Near as this is in time, the front porch is worlds away in sensibility. Young men and women no longer court on the front porch, much less the castle balcony. Somewhere near the middle of the last century, we moved from the front porch to the back seat. Today, talking about the back seat has a fusty old fashioned scent about it.

What happened? Myth has it that this tectonic shift happened all at once thirty or forty years ago. During late ’50s, or the summer of ‘62, or ‘68, or ‘74, immaculately conceived boys and girls discovered sex for the first time in human history, and, as the film Pleasantville shows, this drab old world miraculously turned color. Before you could turn your head, chastity was passe, and when chastity evaporated so did chivalry – for what’s the point of gallantry when a man can get the pleasure he wants, anytime he wants?

While this revolution was in some ways very rapid, the move from the castle balcony to the back seat and beyond has in fact been centuries in the making, and the main front of the battle has been an attack on chastity. Already in the 18th century, David Hume wrote that chastity and modesty were nothing more than mechanisms to provide men with a guarantee of paternity; for Hume, modesty is a social construct so men can know which children they’re responsible for.

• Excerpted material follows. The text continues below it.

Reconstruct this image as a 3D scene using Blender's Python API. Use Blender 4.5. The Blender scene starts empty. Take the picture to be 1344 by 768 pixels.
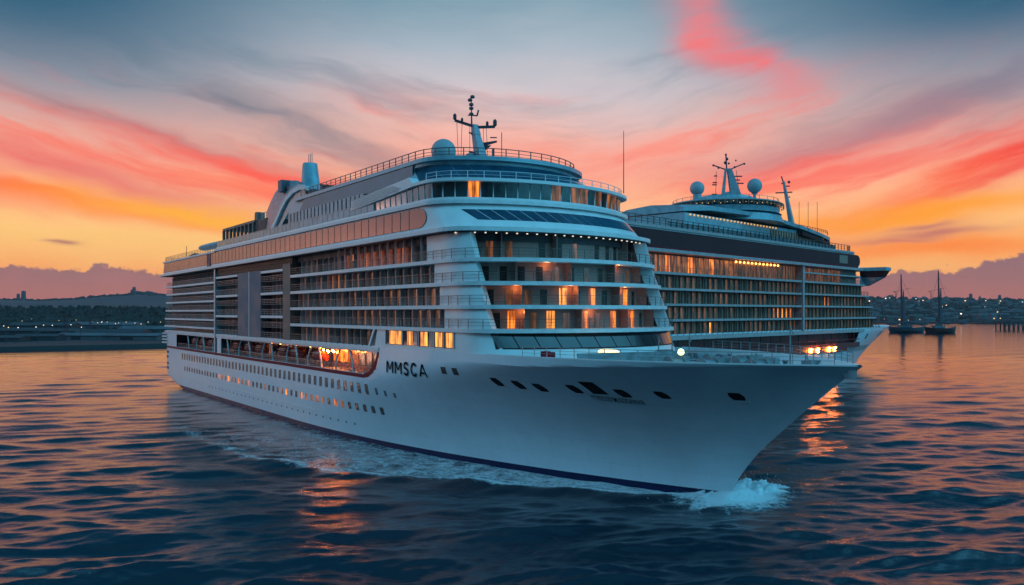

More recently, feminists assaulted chastity and promoted promiscuity as a means of liberation, but even a card-carrying sister like Simone de Beauvoir knew that eliminating chastity could only result in increased abuse of women. Women who want to say “No” can no longer rely on the support of a society devoted to chastity. They’re on their own, and all the pressure is on them to get over their hangups and to perform.

Why am I talking about courtship when we are standing here bringing a double courtship to consummation in a double wedding? Emily and Afton will soon remove their veils, and doesn’t that mean that the time for chastity is over? Toby and Josiah have won their prizes; so why talk about chivalry now?

But biblically, chastity doesn’t end with the vows or the wedding night. Peter urges wives to be chaste and modest (1 Peter 3:2), just as does Paul: “I want women to adorn themselves with proper clothing,” Paul says, “modestly and discreetly” (1 Timothy 2:9). And Peter instructs husbands to treat their wives as precious vessels, and to grant them honor as co-heirs of the grace of life (1 Peter 3:7) – in short, to be chivalrous. Chastity and chivalry are not expendable techniques for winning a mate, techniques that can be dropped as rapidly as one can say “I do.” Chivalry and chastity are the perpetual demands of Christian marriage.

Marital chastity sounds odd to us because we associate chastity with prudery, priggishness, and pseudo-Victorian fear of sex. But modesty and chastity have never been about eliminating desire. As Chesterton pointed out, most love poetry has been written by Christians who have simultaneously insisted that marriage is the only proper setting for sexuality. There is something to Rousseau’s notion that feminine modesty is more erotic than feminine audacity. The result, if not the intention, of modesty is to enhance rather than suppress desire.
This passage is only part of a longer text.